The eddy sensible and latent heat fluxes are expressed as:

$$SH= - \rho {C_p}{\theta _*}{u_*}$$

(7)

$$LE= - \rho \lambda {q_*}{u_*},$$

(8)

where, ρ = air density, T = mean absolute temperature, Cp = specific heat of air, and g = acceleration due to gravity, λ = latent heat of vaporization of water.

For computation of the stability functions (Ψ) for momentum (M), heat (H) and water vapour (Q) in this study, for unstable conditions, we adopted the version of the Businger–Dyer flux-relationships proposed by Dyer (1974), which read in integrated form as:

$${\Psi _M}=2ln\left( {\frac{{1+x}}{2}} \right)+ln\left( {\frac{{1+{x^2}}}{2}} \right) - 2ta{n^{ - 1}}\left( x \right)+\frac{\pi }{2}$$

(9)

$${\Psi _H}={\Psi _Q}=2ln\left( {\frac{{1+{x^2}}}{2}} \right),$$

(10)

where, \(x={\left( {1 - 16\frac{Z}{L}} \right)^{\frac{1}{4}}}.\)

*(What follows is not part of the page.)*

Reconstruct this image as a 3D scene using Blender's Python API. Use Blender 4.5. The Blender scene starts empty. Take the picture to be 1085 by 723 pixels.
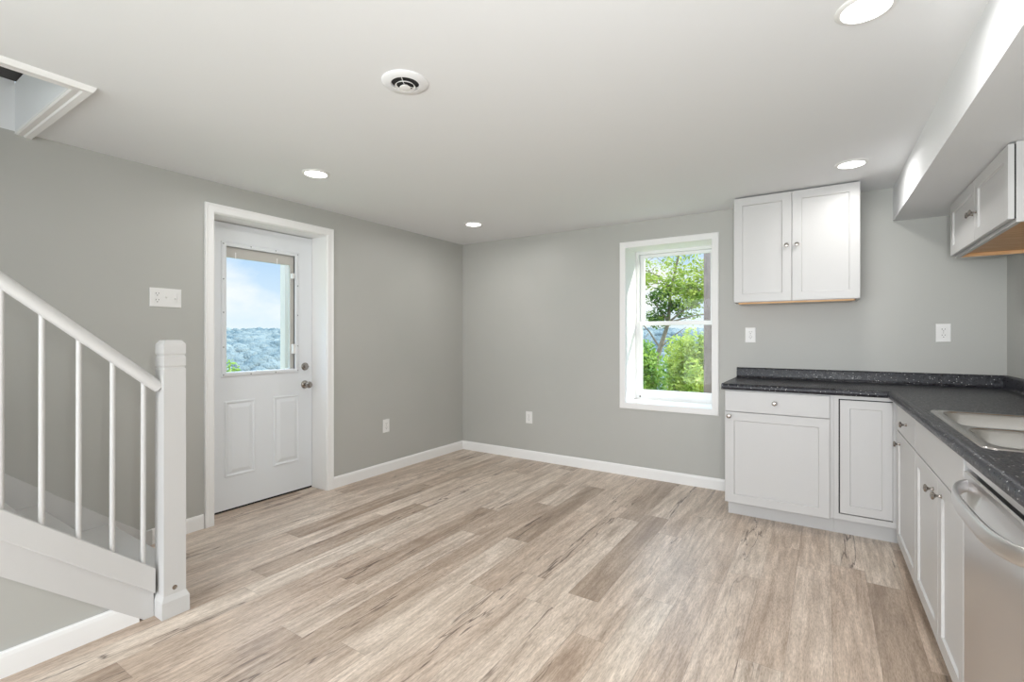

For stable conditions, we used the equations proposed by Beljaars and Holtslag (1991):

$$- {\Psi _M}=\frac{{aZ}}{L}+b\left( {\frac{Z}{L} - \frac{c}{d}} \right)exp\left( { - \frac{{dZ}}{L}} \right)+\frac{{bc}}{d}$$

(11)

$$- {\Psi _H}={\left( {1+\frac{2}{3}\frac{{aZ}}{L}} \right)^{\frac{3}{2}}}+b\left( {\frac{Z}{L} - \frac{c}{d}} \right)exp\left( { - \frac{{dZ}}{L}} \right)+\left( {\frac{{bc}}{d} - 1} \right),$$

(12)

in which, a = 1, b = 0.667, c = 5 and d = 0.35 are constants taken as per Beljaars and Holtslag (1991).